» **GOAL**: Pull out the lines from the line containing "Color']); return m" through the line containing "mb = MB(); mb.box(XR-.05, XR+.02, .24, 9, 0, RC);", both lines included, and copy them exactly.

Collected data
---

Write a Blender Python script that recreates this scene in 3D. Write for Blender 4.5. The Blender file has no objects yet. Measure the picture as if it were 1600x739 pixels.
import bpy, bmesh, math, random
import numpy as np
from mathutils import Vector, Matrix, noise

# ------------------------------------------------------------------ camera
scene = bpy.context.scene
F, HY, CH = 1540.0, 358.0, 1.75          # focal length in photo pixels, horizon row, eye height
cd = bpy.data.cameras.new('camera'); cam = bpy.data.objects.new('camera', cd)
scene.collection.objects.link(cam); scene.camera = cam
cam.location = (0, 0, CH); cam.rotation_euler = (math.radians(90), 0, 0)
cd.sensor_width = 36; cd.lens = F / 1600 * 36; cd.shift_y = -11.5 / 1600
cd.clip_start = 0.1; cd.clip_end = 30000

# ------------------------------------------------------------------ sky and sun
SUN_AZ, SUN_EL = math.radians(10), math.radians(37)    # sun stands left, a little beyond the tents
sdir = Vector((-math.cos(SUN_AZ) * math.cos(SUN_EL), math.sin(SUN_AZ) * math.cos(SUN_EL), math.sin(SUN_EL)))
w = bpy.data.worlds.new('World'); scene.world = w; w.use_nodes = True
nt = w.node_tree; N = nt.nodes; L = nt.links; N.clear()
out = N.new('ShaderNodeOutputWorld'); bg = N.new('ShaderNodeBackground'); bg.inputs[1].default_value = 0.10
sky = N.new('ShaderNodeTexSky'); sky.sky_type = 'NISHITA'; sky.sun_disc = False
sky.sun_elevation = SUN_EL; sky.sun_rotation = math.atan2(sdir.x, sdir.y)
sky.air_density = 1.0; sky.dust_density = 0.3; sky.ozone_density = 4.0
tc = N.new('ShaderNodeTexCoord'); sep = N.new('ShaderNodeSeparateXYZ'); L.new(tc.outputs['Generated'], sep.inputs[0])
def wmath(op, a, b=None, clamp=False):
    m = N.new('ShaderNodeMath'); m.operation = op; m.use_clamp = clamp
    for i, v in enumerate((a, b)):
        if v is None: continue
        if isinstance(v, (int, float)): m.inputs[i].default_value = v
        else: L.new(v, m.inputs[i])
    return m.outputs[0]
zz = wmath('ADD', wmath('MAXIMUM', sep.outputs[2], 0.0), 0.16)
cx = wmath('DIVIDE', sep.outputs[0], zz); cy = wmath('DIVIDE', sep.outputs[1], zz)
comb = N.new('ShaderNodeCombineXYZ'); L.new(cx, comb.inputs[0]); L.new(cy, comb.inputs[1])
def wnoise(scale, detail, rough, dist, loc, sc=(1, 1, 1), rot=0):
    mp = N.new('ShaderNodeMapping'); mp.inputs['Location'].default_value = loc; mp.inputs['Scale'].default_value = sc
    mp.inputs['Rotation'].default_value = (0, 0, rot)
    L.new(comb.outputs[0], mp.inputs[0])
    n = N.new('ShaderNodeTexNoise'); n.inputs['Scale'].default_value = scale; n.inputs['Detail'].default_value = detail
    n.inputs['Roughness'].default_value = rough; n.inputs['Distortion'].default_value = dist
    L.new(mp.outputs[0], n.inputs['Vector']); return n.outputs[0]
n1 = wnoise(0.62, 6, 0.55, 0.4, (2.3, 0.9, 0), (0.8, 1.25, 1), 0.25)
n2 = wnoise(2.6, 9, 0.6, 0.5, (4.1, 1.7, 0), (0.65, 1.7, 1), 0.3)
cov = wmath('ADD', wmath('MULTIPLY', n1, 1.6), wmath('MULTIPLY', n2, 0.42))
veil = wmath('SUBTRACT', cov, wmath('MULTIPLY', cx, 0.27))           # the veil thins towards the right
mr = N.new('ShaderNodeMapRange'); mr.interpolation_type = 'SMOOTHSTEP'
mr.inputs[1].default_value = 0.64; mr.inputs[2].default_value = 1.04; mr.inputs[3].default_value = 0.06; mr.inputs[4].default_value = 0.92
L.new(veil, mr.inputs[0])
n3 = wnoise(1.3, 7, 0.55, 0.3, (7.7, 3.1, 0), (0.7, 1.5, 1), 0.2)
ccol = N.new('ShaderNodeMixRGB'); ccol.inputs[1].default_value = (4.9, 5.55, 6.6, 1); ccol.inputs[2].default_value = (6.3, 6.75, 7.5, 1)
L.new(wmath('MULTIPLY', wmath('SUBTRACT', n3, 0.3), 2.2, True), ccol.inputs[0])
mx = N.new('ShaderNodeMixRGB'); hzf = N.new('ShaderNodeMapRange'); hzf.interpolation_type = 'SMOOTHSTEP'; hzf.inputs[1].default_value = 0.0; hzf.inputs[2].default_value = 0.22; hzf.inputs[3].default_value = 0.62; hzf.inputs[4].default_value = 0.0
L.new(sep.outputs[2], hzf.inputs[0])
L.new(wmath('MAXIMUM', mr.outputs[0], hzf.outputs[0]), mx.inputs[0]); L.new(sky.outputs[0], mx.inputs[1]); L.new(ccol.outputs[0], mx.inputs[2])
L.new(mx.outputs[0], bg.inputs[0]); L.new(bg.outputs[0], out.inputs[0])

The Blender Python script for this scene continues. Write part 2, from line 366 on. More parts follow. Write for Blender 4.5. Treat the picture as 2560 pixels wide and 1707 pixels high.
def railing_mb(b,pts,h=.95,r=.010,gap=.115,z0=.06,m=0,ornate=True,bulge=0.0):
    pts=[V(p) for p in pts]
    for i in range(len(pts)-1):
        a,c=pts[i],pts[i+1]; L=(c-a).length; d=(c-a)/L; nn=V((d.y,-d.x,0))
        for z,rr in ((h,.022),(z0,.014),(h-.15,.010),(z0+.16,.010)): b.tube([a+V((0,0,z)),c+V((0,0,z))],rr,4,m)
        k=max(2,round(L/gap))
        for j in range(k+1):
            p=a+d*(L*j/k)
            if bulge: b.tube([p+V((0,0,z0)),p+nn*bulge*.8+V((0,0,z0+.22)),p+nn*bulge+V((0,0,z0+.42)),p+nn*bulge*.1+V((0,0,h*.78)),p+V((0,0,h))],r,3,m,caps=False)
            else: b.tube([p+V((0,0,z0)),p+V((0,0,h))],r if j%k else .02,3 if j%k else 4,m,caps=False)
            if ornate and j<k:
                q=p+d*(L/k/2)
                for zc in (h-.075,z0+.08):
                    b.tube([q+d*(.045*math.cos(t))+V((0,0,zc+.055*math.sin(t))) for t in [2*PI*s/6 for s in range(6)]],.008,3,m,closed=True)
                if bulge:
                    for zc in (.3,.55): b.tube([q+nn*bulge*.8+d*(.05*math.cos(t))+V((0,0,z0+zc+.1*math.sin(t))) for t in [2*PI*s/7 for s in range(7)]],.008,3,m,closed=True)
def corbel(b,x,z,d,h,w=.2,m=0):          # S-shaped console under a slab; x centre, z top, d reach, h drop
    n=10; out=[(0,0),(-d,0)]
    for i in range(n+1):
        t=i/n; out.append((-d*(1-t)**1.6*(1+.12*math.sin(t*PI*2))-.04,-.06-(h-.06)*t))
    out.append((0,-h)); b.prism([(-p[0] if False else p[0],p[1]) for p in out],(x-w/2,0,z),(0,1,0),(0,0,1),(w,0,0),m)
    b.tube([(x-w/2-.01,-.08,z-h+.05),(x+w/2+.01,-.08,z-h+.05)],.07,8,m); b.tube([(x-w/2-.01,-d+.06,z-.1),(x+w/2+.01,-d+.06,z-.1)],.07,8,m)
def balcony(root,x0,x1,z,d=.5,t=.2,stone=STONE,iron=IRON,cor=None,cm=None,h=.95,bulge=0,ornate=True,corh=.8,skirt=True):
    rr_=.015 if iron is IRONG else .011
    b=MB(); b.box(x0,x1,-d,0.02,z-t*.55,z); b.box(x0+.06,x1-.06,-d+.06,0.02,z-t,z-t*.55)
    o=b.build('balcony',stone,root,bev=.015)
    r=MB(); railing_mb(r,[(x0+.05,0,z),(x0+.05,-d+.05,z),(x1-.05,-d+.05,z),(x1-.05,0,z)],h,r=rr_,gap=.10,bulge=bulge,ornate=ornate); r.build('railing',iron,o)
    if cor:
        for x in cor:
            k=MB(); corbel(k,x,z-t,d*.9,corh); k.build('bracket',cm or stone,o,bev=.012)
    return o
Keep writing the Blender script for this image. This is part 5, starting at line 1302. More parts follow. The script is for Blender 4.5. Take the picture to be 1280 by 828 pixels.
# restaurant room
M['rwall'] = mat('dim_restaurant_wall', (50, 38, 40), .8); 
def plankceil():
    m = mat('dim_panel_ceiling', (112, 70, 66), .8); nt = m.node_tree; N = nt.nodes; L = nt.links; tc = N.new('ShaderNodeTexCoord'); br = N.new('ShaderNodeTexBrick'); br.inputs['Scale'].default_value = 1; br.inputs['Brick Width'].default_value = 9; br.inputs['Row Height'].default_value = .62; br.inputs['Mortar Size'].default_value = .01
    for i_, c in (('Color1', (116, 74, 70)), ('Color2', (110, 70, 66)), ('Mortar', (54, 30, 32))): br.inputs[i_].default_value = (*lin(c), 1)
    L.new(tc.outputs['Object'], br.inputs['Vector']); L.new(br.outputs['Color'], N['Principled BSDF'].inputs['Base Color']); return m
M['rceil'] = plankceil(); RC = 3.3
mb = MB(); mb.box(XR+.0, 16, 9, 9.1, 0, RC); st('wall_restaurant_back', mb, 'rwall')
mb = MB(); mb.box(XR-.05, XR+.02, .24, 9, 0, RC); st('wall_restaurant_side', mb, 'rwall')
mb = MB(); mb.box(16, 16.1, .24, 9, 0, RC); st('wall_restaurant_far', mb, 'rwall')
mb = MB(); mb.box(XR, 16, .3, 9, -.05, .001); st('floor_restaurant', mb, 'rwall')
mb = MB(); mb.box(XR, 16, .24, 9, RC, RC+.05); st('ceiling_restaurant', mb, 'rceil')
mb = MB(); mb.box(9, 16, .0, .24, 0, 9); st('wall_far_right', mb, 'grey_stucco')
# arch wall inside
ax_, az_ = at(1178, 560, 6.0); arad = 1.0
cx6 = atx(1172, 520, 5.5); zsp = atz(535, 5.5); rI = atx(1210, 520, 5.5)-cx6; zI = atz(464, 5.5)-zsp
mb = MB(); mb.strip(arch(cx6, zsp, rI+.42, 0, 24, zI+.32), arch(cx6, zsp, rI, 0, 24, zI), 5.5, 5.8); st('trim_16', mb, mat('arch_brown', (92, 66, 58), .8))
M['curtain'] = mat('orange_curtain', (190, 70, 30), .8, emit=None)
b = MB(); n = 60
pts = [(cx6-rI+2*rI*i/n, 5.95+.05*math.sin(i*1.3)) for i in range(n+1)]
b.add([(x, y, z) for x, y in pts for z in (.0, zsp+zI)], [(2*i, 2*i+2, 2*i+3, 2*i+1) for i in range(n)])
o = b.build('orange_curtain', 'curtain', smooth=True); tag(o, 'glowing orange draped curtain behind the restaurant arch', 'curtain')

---

» **EXERCISE RESPONSE**:
    L.new(tc.outputs['Object'], br.inputs['Vector']); L.new(br.outputs['Color'], N['Principled BSDF'].inputs['Base Color']); return m
M['rceil'] = plankceil(); RC = 3.3
mb = MB(); mb.box(XR+.0, 16, 9, 9.1, 0, RC); st('wall_restaurant_back', mb, 'rwall')
mb = MB(); mb.box(XR-.05, XR+.02, .24, 9, 0, RC); st('wall_restaurant_side', mb, 'rwall')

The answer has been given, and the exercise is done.